Problem to solve: Consider the listing below. Extract exactly the lines from the line containing "Generate a Blender" to the line containing "COL = scn.collection", both included.

# # # # # # #

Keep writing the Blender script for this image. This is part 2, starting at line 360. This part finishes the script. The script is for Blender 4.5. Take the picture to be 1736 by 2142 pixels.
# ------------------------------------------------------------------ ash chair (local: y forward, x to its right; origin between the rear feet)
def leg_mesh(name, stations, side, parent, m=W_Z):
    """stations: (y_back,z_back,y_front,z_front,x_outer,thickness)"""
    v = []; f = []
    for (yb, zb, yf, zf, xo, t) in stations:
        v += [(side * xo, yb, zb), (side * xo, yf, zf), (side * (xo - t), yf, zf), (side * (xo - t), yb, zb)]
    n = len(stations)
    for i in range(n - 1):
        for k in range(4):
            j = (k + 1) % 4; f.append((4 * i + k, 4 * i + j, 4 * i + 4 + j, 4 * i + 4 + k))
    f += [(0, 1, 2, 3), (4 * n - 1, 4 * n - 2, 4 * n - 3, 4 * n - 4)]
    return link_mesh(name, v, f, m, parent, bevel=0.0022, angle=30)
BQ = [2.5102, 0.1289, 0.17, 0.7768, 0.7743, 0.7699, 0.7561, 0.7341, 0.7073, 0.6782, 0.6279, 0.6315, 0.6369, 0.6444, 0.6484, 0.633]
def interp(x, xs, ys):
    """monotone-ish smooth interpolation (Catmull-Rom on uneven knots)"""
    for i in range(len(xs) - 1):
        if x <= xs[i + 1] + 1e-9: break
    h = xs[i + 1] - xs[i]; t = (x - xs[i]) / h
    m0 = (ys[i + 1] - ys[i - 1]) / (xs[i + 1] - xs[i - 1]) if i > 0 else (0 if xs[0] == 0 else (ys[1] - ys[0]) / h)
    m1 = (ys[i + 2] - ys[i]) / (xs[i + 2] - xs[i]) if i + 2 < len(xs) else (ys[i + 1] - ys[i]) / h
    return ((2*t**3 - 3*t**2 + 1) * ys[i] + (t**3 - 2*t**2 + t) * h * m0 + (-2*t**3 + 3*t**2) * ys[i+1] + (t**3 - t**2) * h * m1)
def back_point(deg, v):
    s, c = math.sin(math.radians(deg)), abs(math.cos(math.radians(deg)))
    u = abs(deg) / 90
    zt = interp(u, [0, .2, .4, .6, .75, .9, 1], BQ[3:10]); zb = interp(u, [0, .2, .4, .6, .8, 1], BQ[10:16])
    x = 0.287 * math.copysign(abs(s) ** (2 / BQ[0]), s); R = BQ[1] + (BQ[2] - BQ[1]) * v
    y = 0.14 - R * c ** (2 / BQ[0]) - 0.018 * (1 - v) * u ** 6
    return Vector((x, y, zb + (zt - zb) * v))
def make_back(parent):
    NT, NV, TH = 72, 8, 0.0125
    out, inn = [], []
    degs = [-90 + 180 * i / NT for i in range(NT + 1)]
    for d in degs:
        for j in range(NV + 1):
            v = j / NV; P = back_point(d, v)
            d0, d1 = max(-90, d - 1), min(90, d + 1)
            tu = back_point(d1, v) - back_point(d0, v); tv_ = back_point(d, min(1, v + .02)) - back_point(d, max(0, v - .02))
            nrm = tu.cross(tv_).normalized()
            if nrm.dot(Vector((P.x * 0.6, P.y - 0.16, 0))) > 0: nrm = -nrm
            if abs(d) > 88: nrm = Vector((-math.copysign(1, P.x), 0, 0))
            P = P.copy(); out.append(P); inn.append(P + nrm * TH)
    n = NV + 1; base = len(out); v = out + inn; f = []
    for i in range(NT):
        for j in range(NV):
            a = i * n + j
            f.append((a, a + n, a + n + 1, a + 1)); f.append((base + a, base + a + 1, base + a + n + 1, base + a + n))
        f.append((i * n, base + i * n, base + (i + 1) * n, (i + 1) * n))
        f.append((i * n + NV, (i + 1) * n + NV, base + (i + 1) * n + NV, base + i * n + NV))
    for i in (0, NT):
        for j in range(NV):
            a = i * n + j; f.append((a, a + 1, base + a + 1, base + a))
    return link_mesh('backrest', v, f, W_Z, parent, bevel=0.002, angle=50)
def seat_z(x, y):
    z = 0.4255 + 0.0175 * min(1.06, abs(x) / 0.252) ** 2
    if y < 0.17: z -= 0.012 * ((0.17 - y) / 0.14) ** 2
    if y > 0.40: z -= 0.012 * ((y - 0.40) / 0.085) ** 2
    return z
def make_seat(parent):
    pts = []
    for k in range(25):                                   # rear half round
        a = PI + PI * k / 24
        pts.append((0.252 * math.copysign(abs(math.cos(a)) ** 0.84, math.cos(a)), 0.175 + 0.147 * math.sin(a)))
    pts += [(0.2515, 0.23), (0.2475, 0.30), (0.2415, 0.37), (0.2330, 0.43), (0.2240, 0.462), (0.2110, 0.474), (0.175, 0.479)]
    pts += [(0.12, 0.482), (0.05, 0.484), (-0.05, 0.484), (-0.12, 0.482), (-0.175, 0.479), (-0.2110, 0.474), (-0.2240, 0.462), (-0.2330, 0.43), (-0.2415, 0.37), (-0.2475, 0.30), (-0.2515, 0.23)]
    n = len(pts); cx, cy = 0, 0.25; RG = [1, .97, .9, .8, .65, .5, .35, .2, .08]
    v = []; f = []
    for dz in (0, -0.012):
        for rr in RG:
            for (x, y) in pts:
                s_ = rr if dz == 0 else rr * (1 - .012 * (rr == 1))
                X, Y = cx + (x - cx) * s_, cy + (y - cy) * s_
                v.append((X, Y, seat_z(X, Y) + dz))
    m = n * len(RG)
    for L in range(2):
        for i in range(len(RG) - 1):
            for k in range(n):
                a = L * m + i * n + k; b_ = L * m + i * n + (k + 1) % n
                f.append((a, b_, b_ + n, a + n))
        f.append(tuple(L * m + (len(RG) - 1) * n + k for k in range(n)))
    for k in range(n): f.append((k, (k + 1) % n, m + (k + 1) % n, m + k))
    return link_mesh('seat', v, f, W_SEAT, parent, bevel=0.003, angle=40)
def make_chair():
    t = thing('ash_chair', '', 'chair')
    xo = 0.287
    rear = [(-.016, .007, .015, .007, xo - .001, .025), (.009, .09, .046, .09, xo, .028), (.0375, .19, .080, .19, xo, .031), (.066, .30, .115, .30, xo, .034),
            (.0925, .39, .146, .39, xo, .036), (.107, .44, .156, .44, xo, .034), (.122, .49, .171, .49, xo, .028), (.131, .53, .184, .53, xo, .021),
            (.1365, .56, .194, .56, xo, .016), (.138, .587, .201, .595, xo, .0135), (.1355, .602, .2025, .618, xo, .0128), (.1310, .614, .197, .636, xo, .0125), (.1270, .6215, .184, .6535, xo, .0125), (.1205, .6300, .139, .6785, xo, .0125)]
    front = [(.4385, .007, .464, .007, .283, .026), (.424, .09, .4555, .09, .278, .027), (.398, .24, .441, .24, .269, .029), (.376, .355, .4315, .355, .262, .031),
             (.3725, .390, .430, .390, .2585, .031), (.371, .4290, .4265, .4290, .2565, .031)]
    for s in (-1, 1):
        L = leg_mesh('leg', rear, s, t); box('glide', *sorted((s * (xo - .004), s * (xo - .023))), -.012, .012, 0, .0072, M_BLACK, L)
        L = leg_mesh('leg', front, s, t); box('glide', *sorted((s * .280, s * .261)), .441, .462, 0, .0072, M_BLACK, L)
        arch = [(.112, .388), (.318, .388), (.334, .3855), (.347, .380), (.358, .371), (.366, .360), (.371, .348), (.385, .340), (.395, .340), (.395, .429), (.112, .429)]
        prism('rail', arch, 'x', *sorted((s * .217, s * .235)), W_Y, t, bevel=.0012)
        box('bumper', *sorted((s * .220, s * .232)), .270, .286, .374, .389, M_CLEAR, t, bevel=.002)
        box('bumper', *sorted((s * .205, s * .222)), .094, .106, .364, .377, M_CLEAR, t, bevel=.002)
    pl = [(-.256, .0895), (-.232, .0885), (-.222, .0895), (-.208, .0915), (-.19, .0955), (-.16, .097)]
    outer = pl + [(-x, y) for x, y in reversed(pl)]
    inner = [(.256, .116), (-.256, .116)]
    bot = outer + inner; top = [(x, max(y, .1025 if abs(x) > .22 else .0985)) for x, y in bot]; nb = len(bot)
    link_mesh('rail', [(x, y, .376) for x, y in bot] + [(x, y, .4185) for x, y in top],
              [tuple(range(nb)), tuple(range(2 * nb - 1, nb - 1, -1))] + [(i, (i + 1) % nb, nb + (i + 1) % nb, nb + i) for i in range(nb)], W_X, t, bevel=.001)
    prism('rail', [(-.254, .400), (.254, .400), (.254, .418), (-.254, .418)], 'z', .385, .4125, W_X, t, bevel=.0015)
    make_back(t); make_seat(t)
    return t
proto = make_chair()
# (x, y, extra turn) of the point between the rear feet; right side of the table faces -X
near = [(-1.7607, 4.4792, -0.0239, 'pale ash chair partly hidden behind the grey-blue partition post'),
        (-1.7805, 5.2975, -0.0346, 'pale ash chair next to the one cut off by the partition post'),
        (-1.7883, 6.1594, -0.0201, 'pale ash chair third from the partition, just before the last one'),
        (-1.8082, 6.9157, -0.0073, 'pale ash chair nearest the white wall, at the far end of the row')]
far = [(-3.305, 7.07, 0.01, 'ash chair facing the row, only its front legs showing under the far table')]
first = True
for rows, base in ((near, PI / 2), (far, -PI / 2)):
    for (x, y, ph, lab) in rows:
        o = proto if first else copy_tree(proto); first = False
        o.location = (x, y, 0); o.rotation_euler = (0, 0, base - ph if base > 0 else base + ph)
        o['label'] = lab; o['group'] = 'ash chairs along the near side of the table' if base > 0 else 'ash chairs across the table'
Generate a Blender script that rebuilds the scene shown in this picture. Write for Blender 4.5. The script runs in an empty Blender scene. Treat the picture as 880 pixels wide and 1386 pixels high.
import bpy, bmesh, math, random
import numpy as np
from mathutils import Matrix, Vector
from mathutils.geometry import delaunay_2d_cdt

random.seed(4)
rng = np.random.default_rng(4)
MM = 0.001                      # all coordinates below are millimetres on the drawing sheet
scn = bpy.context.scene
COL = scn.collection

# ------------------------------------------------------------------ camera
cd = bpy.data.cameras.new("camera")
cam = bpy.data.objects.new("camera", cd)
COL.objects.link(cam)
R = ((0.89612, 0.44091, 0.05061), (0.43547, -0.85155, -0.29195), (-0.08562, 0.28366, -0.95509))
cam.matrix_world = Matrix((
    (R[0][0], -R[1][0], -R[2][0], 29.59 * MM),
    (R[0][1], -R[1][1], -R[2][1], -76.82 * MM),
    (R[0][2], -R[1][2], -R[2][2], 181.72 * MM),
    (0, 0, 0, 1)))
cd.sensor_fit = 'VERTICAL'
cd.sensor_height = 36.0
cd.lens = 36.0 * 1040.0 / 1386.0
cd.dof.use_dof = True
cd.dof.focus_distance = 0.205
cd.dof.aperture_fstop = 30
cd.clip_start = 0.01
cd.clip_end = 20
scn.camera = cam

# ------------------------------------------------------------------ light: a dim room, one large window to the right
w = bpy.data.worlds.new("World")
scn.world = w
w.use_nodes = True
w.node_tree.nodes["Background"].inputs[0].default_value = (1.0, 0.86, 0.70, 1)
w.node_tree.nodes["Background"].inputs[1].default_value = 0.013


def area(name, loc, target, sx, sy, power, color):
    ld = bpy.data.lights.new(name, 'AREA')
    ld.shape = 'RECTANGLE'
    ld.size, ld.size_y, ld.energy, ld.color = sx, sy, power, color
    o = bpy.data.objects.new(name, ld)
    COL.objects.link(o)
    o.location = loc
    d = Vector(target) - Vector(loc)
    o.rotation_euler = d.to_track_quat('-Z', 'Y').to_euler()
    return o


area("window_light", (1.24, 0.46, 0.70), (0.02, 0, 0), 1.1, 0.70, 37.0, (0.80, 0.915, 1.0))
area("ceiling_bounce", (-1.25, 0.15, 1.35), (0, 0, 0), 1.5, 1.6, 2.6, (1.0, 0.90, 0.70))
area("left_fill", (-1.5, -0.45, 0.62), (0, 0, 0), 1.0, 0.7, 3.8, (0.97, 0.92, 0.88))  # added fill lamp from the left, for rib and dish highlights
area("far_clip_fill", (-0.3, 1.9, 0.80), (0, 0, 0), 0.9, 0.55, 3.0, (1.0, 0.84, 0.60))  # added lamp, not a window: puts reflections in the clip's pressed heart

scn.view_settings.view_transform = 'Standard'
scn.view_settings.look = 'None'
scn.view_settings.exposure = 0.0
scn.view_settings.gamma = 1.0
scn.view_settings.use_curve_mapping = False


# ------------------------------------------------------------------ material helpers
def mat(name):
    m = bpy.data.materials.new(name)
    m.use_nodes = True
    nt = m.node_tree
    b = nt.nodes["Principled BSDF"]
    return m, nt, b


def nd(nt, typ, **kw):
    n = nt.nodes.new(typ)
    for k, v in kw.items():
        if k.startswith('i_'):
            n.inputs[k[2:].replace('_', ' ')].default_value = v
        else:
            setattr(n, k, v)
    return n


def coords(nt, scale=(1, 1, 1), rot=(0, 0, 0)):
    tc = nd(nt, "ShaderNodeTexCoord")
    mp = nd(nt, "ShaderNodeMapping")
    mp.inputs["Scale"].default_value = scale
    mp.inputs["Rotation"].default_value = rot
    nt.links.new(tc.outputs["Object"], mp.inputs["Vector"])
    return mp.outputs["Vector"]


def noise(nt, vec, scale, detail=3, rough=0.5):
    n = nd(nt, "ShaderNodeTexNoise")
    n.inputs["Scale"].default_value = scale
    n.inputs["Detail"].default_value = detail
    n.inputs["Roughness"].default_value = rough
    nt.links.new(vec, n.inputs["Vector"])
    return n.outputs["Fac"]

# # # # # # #

Reply:
Generate a Blender script that rebuilds the scene shown in this picture. Write for Blender 4.5. The script runs in an empty Blender scene. Treat the picture as 880 pixels wide and 1386 pixels high.
import bpy, bmesh, math, random
import numpy as np
from mathutils import Matrix, Vector
from mathutils.geometry import delaunay_2d_cdt

random.seed(4)
rng = np.random.default_rng(4)
MM = 0.001                      # all coordinates below are millimetres on the drawing sheet
scn = bpy.context.scene
COL = scn.collection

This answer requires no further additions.